The style is straightforward, understated, the syntax is flawed. Sentences like `his eyes got wet,` `I couldn’t understand why I had done this thing; `we would take it to temple; `he took the mush into his mouth then puffed it onto the newspaper;` `her eyes were wide and white` abound. You wonder if it is uneven editing or just letting a troubled person tell a troubling story, in his own voice, a voice seemingly carefully leached of all emotion.

At times, the heartbreak is unendurable, for the family, for the reader. “I am so sad,” the narrator Ajay tells his father one evening. “You’re sad?” his father replies. “I want to hang myself every day.”
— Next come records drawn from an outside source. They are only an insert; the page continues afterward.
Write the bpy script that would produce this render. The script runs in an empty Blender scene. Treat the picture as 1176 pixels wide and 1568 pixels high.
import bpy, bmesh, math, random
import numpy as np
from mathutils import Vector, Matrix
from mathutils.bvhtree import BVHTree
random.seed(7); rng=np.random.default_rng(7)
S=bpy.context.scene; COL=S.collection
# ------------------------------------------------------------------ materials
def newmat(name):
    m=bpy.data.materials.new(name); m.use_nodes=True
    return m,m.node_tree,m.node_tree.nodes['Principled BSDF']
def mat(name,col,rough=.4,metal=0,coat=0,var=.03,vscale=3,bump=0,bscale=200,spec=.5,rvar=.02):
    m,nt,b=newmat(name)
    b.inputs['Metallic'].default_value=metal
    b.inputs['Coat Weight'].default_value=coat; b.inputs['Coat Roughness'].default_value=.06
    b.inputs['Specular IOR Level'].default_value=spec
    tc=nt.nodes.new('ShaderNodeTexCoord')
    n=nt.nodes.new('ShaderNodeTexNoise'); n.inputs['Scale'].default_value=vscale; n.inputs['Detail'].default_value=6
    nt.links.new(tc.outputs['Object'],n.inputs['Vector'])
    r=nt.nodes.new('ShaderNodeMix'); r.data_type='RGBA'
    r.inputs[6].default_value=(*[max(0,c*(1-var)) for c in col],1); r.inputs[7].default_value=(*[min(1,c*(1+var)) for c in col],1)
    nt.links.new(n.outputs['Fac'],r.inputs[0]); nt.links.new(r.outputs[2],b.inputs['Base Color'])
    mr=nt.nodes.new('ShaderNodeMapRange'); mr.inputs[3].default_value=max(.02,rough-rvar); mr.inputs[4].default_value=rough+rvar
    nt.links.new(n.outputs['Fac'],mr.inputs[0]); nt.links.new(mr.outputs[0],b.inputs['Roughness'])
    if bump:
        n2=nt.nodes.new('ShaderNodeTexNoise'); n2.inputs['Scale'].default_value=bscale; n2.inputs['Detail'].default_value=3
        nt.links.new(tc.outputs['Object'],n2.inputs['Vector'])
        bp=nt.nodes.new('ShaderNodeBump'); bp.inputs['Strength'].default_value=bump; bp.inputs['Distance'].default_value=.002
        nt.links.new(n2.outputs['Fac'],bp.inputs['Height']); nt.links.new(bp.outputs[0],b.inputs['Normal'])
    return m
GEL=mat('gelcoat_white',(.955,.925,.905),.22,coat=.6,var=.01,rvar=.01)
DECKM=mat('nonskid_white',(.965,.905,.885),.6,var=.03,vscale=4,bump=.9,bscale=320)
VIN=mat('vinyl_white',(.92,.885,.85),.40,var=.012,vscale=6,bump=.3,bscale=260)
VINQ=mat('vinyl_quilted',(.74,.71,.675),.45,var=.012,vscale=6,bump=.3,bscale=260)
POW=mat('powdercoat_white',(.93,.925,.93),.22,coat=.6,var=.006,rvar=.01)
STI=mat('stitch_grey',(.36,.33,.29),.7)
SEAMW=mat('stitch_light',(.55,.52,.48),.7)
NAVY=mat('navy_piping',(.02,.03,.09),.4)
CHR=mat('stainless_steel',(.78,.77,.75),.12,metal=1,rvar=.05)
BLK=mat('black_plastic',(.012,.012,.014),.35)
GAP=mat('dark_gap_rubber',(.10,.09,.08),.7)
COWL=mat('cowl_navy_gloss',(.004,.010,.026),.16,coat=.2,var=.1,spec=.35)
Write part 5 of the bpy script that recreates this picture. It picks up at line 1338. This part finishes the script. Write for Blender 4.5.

The run-up to the tragedy is so mired in mundane settling-in matters, when the accident occurs, it hits the reader without any warning. The book is of course a coming- of- age story for the narrator only, the boy grows up in a manner one wouldn’t wish on one’s worst enemy. At times, the light shining on the Mishra family is such a relentless one, the reader wants to avert her eyes from the page.

Family Life moves fluidly along, and so is a smooth read despite the fact that it a difficult story to tell. Dealing as it does with grief, denial, defiance and a host of complex, ambivalent emotions, this is a brave book.

This, when the narrator discovers the joyful escape books can be:

As I sat there reading, I got happier and happier.